Ojalá todos fuéramos profetas. Ojalá cada uno de nosotros se abriera a los
milagros del amor para el bien de su propia familia y de todas las familias del
mundo, y estoy hablando de milagro de amor, y de esa manera poder así superar
el escándalo de un amor mezquino y desconfiado, encerrado en sí mismo e
impaciente con los demás. Les dejo como pregunta para que cada uno responda
porque dije la palabra impaciente. En mi casa, ¿se grita o se habla con amor y
ternura? Es una buena manera de medir nuestro amor.
Qué
bonito sería si en todas partes, y también más allá de nuestras fronteras,
pudiéramos alentar y valorar esta profecía y este milagro.

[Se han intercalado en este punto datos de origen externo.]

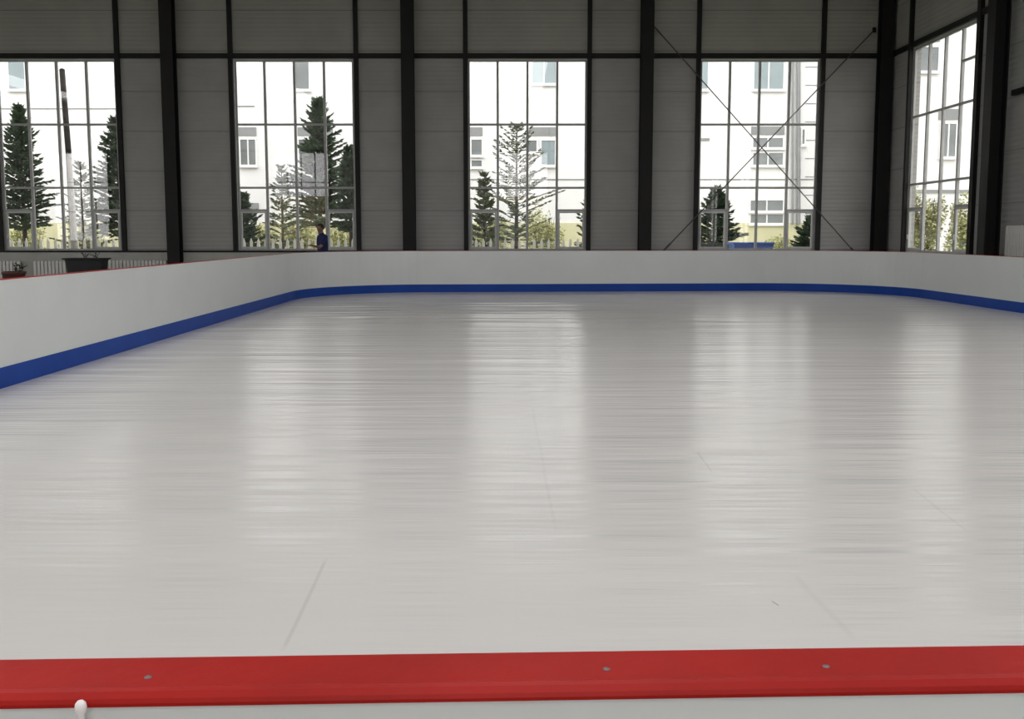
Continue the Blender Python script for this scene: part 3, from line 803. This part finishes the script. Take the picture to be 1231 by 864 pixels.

Renovemos nuestra fe
en la palabra del Señor que invita a nuestras familias a esa apertura; que
invita a todos a participar de la profecía de la alianza entre un hombre y una
mujer, que genera vida y revela a Dios. Que nos ayude a participar de la
profecía de la paz de la ternura y del cariño familiar, que nos ayude a
participar del gesto profético, con ternura, con paciencia y con amor a
nuestros niños y a nuestros abuelos.
Todo
el que quiera traer a este mundo una familia, que enseñe a los niños a
alegrarse por cada acción que tenga como propósito vencer el mal –una familia
que muestra que el Espíritu está vivo y actuante– encontrará gratitud y estima,
no importando el pueblo o la región o la religión a la que pertenezca.
Que
Dios nos conceda a todos, ser profetas del gozo del Evangelio, del Evangelio de
la familia, del amor de la familia. Ser profetas como discípulos del Señor y
nos conceda la gracia de ser dignos de esta pureza de corazón que no se
escandaliza del Evangelio. Que así sea.